Als Redakteur von t-online war ich bei der Fußball-WM in Russland im Einsatz. Weit weg von der deutschen Mannschaft kümmerte ich mich um die anderen Titelfavoriten und großen Namen des Turniers. Da durfte Argentinien natürlich nicht fehlen. Da mein Hauptquartier in Moskau war, stand auch das erste Gruppenspiel von Lionel Messi und Co. an. Im Stadion von Spartak Moskau, einem Klub aus dem Norden der russischen Hauptstadt, traf die "Albiceleste" auf Island. Ein Spiel, auf das ich wochenlang gespannt war.

Ich stieg in die Moskauer U-Bahn und mit jeder Station, die ich dem Stadion näher kam, kam eine weitere Fangruppe mit hellblau-weiß gestreiften Trikots hinzu. Auf ihren Rücken standen nur zwei Namen: Messi oder Maradona. Agüero, Dybala oder Mascherano? Fehlanzeige. Das überraschte mich doch etwas.

Überall die Nummer 10

Angekommen am U-Bahnhof "Spartak", wo das Stadion steht, stieg ich aus. Überall Fans von Argentinien. Sie schwenkten ihre Fahnen und sangen. Aus vollem Hals bejubelten sie ihr Team, lagen sich in den Armen und waren sich sicher, sie würden in ein paar Wochen den Weltmeistertitel holen.

Ich verstand kaum Spanisch, doch immer wieder erhaschte ich Wortfetzen. "Messi" kam vor, "Maradona" genauso. Ich wusste also sofort, worum es in dem Lied geht. Die Argentinier verehrten ihre beiden Idole, manchmal auch nur Maradona. Für mich war das eine andere Welt.
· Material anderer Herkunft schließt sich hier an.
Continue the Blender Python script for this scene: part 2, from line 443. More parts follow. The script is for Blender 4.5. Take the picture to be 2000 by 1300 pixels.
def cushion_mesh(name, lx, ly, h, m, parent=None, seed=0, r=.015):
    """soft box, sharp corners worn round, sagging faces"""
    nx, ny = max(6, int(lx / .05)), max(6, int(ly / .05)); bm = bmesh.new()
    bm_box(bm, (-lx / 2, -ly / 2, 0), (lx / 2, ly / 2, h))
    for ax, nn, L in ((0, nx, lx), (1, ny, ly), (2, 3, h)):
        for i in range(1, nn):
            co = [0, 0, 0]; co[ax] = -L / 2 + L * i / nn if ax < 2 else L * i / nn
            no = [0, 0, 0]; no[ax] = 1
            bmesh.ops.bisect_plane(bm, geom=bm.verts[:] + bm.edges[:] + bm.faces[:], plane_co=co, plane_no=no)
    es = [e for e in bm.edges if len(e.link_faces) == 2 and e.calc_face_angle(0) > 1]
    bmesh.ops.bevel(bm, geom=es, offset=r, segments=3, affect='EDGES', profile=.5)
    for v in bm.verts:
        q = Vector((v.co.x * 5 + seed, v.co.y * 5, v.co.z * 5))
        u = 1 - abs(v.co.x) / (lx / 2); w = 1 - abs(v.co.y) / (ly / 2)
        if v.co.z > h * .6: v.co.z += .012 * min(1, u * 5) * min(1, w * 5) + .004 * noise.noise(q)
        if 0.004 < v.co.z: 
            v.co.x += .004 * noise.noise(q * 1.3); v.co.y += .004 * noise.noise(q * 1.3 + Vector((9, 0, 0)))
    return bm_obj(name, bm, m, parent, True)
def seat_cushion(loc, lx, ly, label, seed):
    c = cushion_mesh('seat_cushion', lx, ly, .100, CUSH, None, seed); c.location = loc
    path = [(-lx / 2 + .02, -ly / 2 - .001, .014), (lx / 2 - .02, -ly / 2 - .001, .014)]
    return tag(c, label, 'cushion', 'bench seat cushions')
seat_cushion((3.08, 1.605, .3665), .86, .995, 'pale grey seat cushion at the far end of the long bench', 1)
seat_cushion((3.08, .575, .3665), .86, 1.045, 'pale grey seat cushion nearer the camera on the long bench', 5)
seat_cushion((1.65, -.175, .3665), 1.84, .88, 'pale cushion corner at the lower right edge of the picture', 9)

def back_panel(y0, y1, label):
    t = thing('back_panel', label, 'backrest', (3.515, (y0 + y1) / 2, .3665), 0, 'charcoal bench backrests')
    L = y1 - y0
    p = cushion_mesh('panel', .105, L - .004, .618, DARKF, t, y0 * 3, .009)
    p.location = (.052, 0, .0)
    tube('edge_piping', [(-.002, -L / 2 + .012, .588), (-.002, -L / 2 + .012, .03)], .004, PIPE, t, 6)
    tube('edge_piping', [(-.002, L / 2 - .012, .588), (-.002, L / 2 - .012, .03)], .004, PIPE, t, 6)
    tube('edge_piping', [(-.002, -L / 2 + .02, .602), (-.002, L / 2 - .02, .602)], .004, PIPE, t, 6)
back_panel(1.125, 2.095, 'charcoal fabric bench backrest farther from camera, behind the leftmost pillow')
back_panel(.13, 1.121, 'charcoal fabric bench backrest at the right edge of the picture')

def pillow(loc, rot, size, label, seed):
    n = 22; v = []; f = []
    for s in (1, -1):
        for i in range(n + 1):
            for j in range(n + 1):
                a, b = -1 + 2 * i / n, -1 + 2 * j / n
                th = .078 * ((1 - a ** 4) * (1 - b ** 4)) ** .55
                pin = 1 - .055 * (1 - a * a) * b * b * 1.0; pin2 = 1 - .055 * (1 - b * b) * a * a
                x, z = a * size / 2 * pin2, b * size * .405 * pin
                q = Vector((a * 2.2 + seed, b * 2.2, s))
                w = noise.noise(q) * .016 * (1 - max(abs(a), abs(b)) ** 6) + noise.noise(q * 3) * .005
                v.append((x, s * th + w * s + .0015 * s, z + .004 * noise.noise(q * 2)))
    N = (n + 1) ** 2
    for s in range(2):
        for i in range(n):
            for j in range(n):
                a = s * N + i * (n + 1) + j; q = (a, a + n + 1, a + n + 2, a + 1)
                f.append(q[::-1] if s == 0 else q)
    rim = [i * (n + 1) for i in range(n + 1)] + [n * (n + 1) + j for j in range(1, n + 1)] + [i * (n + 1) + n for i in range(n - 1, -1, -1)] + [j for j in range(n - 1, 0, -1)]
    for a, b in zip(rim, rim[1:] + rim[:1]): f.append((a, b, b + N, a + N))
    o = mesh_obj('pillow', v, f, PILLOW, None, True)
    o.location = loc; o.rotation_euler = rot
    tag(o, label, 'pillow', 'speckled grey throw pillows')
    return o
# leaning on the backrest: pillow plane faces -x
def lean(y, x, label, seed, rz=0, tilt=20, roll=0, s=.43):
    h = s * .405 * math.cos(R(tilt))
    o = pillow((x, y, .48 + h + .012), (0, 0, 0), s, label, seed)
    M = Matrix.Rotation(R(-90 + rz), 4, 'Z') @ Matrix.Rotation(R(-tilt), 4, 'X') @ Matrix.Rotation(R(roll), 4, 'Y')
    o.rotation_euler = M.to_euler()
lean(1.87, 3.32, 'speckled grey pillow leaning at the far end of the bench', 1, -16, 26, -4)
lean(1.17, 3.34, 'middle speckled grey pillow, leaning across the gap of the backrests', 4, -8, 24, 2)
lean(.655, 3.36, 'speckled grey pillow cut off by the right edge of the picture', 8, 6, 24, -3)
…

Nie hatte ich erlebt, dass in einem deutschen Fußballstadion ein Spieler so geliebt wurde. Bei Länderspielen kamen die Namen Beckenbauer, Netzer oder Seeler in keinem Lied vor.

Am Stadion angekommen veränderte sich die Situation nicht. Es wurde weiter gesungen. Die gleichen drei, vier Lieder in Endlosschleife, immer mit einem Strahlen im Gesicht. Und ich konnte mich nicht daran satt sehen: überall das Trikot mit der Nummer 10, überall glückliche Menschen, überall Landesfahnen mit dem Gesicht Maradonas.

Er war einer von ihnen

Als ich auf meinem Platz ankam, bekam ich Gänsehaut. In diesem engen, hitzigen Stadion hallte der Gesang noch mehr. Die hüpfenden Argentinier kannte ich schon, aber bisher nur in einzelnen Gruppen. Hier waren sie nebeneinander, dicht an dicht. Mit jeder Minute strömten mehr Fans ins Stadion. Es wurde lauter und lauter. Und dann erschien auf der Videoleinwand eine Live-Aufnahme aus der Loge. Da war er. Diego Maradona.
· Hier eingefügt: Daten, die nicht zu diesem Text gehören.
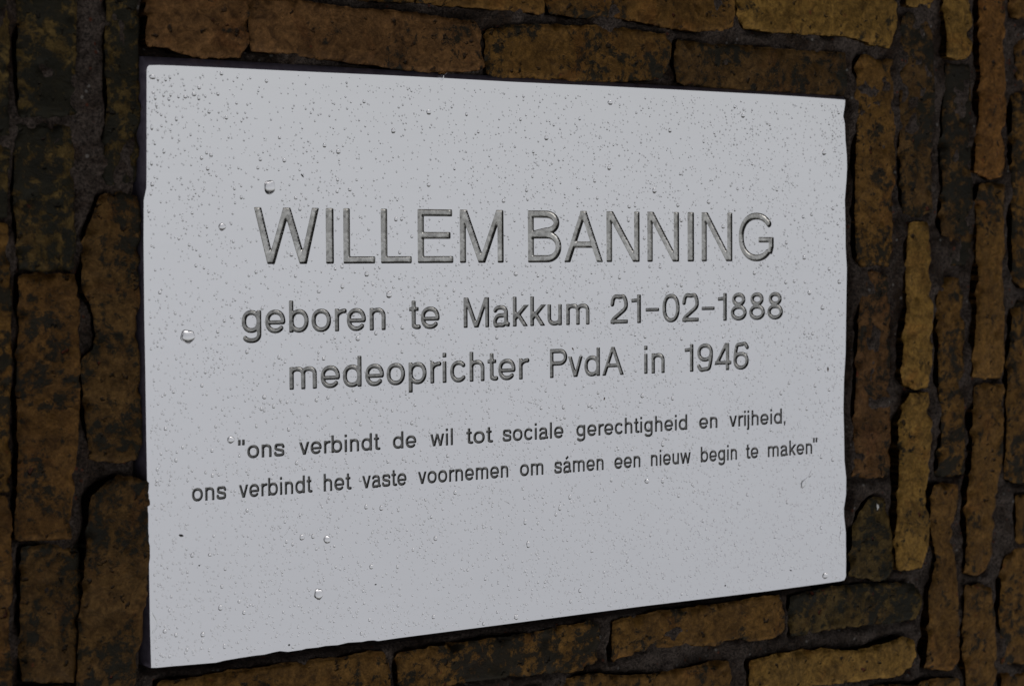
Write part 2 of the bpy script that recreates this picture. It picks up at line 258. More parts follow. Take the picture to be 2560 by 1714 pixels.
# ---------------------------------------------------------------- helpers
def tag(o, label=None, cat=None, group=None, kind=None):
    if label: o['label'] = label
    if cat: o['category'] = cat
    if group: o['group'] = group
    if kind: o['kind'] = kind
    return o


def root(name, label, cat):
    o = bpy.data.objects.new(name, None)
    o.empty_display_size = 0.05
    o.matrix_world = PLACE
    COL.objects.link(o)
    return tag(o, label, cat)


def part(name, mesh, parent, loc=(0, 0, 0), scale=(1, 1, 1)):
    o = bpy.data.objects.new(name, mesh)
    o.parent = parent
    o.location = Vector(loc)
    o.scale = scale
    COL.objects.link(o)
    return o


def mesh_from(name, verts, faces, mats, smooth=True, scale=MM):
    me = bpy.data.meshes.new(name)
    v = np.asarray(verts, float) * scale
    me.from_pydata(v.tolist(), [], faces)
    for m in mats: me.materials.append(m)
    if smooth: me.polygons.foreach_set('use_smooth', [True] * len(me.polygons))
    me.update()
    return me


RT = np.random.RandomState(11).rand(256, 256)


def vnoise(x, y):
    """smooth value noise, -1..1"""
    x = np.asarray(x, float); y = np.asarray(y, float)
    xi = np.floor(x).astype(int); yi = np.floor(y).astype(int)
    fx = x - xi; fy = y - yi
    fx = fx * fx * (3 - 2 * fx); fy = fy * fy * (3 - 2 * fy)
    a = RT[xi & 255, yi & 255]; b = RT[(xi + 1) & 255, yi & 255]
    c = RT[xi & 255, (yi + 1) & 255]; d = RT[(xi + 1) & 255, (yi + 1) & 255]
    return 2 * ((a * (1 - fx) + b * fx) * (1 - fy) + (c * (1 - fx) + d * fx) * fy) - 1


def fbm(x, y, n=3):
    s = 0; a = 1
    for i in range(n):
        s = s + a * vnoise(x * 2 ** i + 17.3 * i, y * 2 ** i - 9.1 * i); a *= .5
    return s


def poly_sdf(P, X, Y):
    """signed distance to a closed polygon, negative inside"""
    P = np.asarray(P, float)
    d = np.full(X.shape, 1e18); ins = np.zeros(X.shape, bool)
    for i in range(len(P)):
        ax, ay = P[i]; bx, by = P[(i + 1) % len(P)]
        ex, ey = bx - ax, by - ay
        L = ex * ex + ey * ey + 1e-12
        t = np.clip(((X - ax) * ex + (Y - ay) * ey) / L, 0, 1)
        d = np.minimum(d, (X - ax - t * ex) ** 2 + (Y - ay - t * ey) ** 2)
        c = ((ay > Y) != (by > Y)) & (X < (bx - ax) * (Y - ay) / ((by - ay) if by != ay else 1e-12) + ax)
        ins ^= c
    d = np.sqrt(d)
    return np.where(ins, -d, d)


def contour_mesh(F, x0, y0, st):
    """faces covering {F<0} on a regular grid; returns verts(x,y), faces, boundary edges, is_edge flags"""
    ny, nx = F.shape
    vid = {}; V = []; faces = []; bnd = []; onb = []

    def node(i, j):
        k = (0, i, j)
        if k not in vid:
            vid[k] = len(V); V.append((x0 + i * st, y0 + j * st)); onb.append(False)
        return vid[k]

    def cross(i, j, i2, j2):
        if (i2, j2) < (i, j): i, j, i2, j2 = i2, j2, i, j
        k = (1, i, j, i2, j2)
        if k not in vid:
            a = F[j, i]; b = F[j2, i2]; t = a / (a - b)
            t = min(max(t, .04), .96)
            vid[k] = len(V); V.append((x0 + (i + (i2 - i) * t) * st, y0 + (j + (j2 - j) * t) * st)); onb.append(True)
        return vid[k]
    neg = F < 0
    any4 = neg[:-1, :-1] | neg[1:, :-1] | neg[:-1, 1:] | neg[1:, 1:]
    for j, i in zip(*np.nonzero(any4)):
        j = int(j); i = int(i)
        cs = [(i, j), (i + 1, j), (i + 1, j + 1), (i, j + 1)]
        s = [bool(neg[b, a]) for a, b in cs]
        f = []; cr = []
        for k in range(4):
            a = cs[k]; b = cs[(k + 1) % 4]
            if s[k]: f.append(node(*a))
            if s[k] != s[(k + 1) % 4]:
                c = cross(*a, *b); f.append(c); cr.append((c, s[k]))
        if len(f) >= 3: faces.append(f)
        if len(cr) == 2:
            # boundary runs from the leaving crossing to the entering one
            a = cr[0][0] if cr[0][1] else cr[1][0]
            b = cr[1][0] if cr[0][1] else cr[0][0]
            bnd.append((a, b))
        elif len(cr) == 4:
            for k in range(4):
                if cr[k][1]: bnd.append((cr[k][0], cr[(k + 1) % 4][0]))
    return np.array(V, float).reshape(-1, 2), faces, bnd, onb


def loops(bnd):
    nxt = dict(bnd); out = []
    while nxt:
        s, t = nxt.popitem(); l = [s]
        while t != s and t in nxt:
            l.append(t); t = nxt.pop(t)
        if len(l) > 3: out.append(l)
    return out


# ---------------------------------------------------------------- materials
def mat(name):
    m = bpy.data.materials.new(name); m.use_nodes = True
    nt = m.node_tree
    return m, nt, nt.nodes['Principled BSDF']


def N(nt, kind, **kw):
    n = nt.nodes.new(kind)
    for k, v in kw.items():
        if k.startswith('i_'): n.inputs[k[2:].replace('_', ' ')].default_value = v
        else: setattr(n, k, v)
    return n


def ramp(nt, src, p0, p1, c0=(0, 0, 0, 1), c1=(1, 1, 1, 1)):
    r = nt.nodes.new('ShaderNodeValToRGB')
    r.color_ramp.elements[0].position = p0; r.color_ramp.elements[0].color = c0
    r.color_ramp.elements[1].position = p1; r.color_ramp.elements[1].color = c1
    nt.links.new(src, r.inputs[0])
    return r.outputs[0]


def mixc(nt, fac, a, b, mode='MIX'):
    m = nt.nodes.new('ShaderNodeMix'); m.data_type = 'RGBA'; m.blend_type = mode
    for s, v in ((m.inputs[0], fac), (m.inputs[6], a), (m.inputs[7], b)):
        if hasattr(v, 'is_output'): nt.links.new(v, s)
        elif isinstance(v, (int, float)): s.default_value = v
        else: s.default_value = (*v, 1) if len(v) == 3 else v
    return m.outputs[2]


def math_(nt, op, a, b=0.0, clamp=False):
    m = nt.nodes.new('ShaderNodeMath'); m.operation = op; m.use_clamp = clamp
    for s, v in ((m.inputs[0], a), (m.inputs[1], b)):
        if hasattr(v, 'is_output'): nt.links.new(v, s)
        else: s.default_value = v
    return m.outputs[0]


def brick_material():
    m, nt, b = mat('fired_brick')
    L = nt.links
    tc = N(nt, 'ShaderNodeTexCoord'); oi = N(nt, 'ShaderNodeObjectInfo')
    off = N(nt, 'ShaderNodeVectorMath', operation='SCALE'); off.inputs[0].default_value = (3.1, 5.7, 2.3)
    L.new(oi.outputs['Random'], off.inputs['Scale'])
    p = N(nt, 'ShaderNodeVectorMath', operation='ADD')
    L.new(tc.outputs['Object'], p.inputs[0]); L.new(off.outputs[0], p.inputs[1])
    P = p.outputs[0]

    def noise(scale, detail=4, rough=.55, dist=0.0):
        n = N(nt, 'ShaderNodeTexNoise', i_Scale=scale, i_Detail=detail, i_Roughness=rough, i_Distortion=dist)
        L.new(P, n.inputs['Vector']); return n.outputs[0]
    big = noise(22, 5, .6, .4); mid = noise(90, 6, .65, .6); fine = noise(520, 4, .7)
    base = oi.outputs['Color']
    c = mixc(nt, ramp(nt, big, .32, .7), mixc(nt, 1.0, base, (.62, .60, .58), 'MULTIPLY'), mixc(nt, 1.0, base, (1.18, 1.16, 1.12), 'MULTIPLY'))
    # rusty and pale clouds
    c = mixc(nt, ramp(nt, noise(38, 4, .6, 1.0), .54, .72, c1=(.5, .5, .5, 1)), c, mixc(nt, 1.0, base, (1.05, .74, .62), 'MULTIPLY'))
    c = mixc(nt, ramp(nt, noise(75, 6, .7, 1.5), .56, .68, c1=(.55, .55, .55, 1)), c, mixc(nt, 1.0, base, (1.45, 1.42, 1.4), 'MULTIPLY'))
    # grain
    c = mixc(nt, .85, c, mixc(nt, 1.0, c, ramp(nt, fine, .3, .7, (.55, .55, .55, 1), (1.35, 1.35, 1.35, 1)), 'MULTIPLY'))
    # mottled firing skin
    c = mixc(nt, .9, c, mixc(nt, 1.0, c, ramp(nt, noise(170, 5, .7, .8), .34, .66, (.42, .40, .38, 1), (1.5, 1.48, 1.42, 1)), 'MULTIPLY'))
    # soot and algae: amount from the brick's own tint alpha
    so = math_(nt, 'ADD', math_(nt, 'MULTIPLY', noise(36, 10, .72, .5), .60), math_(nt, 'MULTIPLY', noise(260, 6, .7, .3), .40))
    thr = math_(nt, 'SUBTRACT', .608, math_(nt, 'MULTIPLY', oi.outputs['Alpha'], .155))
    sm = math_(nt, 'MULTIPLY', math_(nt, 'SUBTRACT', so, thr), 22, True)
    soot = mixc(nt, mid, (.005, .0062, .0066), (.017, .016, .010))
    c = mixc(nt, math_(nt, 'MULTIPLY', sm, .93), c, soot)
    # grey lime haze
    hz = ramp(nt, noise(30, 8, .7, .5), .66, .78, c1=(.5, .5, .5, 1))
    hz2 = math_(nt, 'MULTIPLY', hz, ramp(nt, noise(330, 3, .7), .42, .62))
    c = mixc(nt, hz2, c, (.075, .070, .072))
    # pits
    v = N(nt, 'ShaderNodeTexVoronoi', i_Scale=190.0, i_Randomness=1.0)
    dn = N(nt, 'ShaderNodeVectorMath', operation='ADD')
    nz = N(nt, 'ShaderNodeTexNoise', i_Scale=300.0, i_Detail=2.0); L.new(P, nz.inputs['Vector'])
    sc = N(nt, 'ShaderNodeVectorMath', operation='SCALE'); sc.inputs['Scale'].default_value = .006
    L.new(nz.outputs[1], sc.inputs[0]); L.new(P, dn.inputs[0]); L.new(sc.outputs[0], dn.inputs[1])
    L.new(dn.outputs[0], v.inputs['Vector'])
    sel = N(nt, 'ShaderNodeSeparateColor'); L.new(v.outputs['Color'], sel.inputs[0])
    pit = math_(nt, 'MULTIPLY', ramp(nt, v.outputs['Distance'], .12, .28, (1, 1, 1, 1), (0, 0, 0, 1)),
                ramp(nt, sel.outputs[0], .62, .7))
    c = mixc(nt, math_(nt, 'MULTIPLY', pit, .85), c, (.012, .010, .008))
    # a few oxide red grains
    red = math_(nt, 'MULTIPLY', ramp(nt, v.outputs['Distance'], .1, .22, (1, 1, 1, 1), (0, 0, 0, 1)), ramp(nt, sel.outputs[1], .95, .96))
    c = mixc(nt, math_(nt, 'MULTIPLY', red, .7), c, (.10, .022, .010))
    L.new(c, b.inputs['Base Color'])
    r = ramp(nt, mid, .3, .7, (.42, .42, .42, 1), (.72, .72, .72, 1)); L.new(r, b.inputs['Roughness'])
    b.inputs['Specular IOR Level'].default_value = .07
    h = math_(nt, 'ADD', math_(nt, 'MULTIPLY', mid, .8), math_(nt, 'MULTIPLY', fine, .35))
    h = math_(nt, 'SUBTRACT', h, math_(nt, 'MULTIPLY', pit, .9))
    h = math_(nt, 'SUBTRACT', h, math_(nt, 'MULTIPLY', sm, .15))
    bp_ = N(nt, 'ShaderNodeBump', i_Strength=.9, i_Distance=.0014); L.new(h, bp_.inputs['Height']); L.new(bp_.outputs[0], b.inputs['Normal'])
    return m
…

Und plötzlich merkte ich, dass es vorher eigentlich leise gewesen war. Und ich realisierte nun endgültig, was Maradona diesen Menschen bedeutete. Er war wirklich ein Heiliger für sie. Sie sangen ihm zu, priesen ihn. Und er? Sang mit. Er war einer von ihnen, hatte das gleiche Lächeln. Er gehörte nicht in die Loge, er gehörte in die Kurve.

Auch wenn die Partie nicht sonderlich spektakulär war, blieb mir dieses Spiel im Sinn. Denn ab diesem Tag hatte ich verstanden, wer Diego Maradona wirklich war.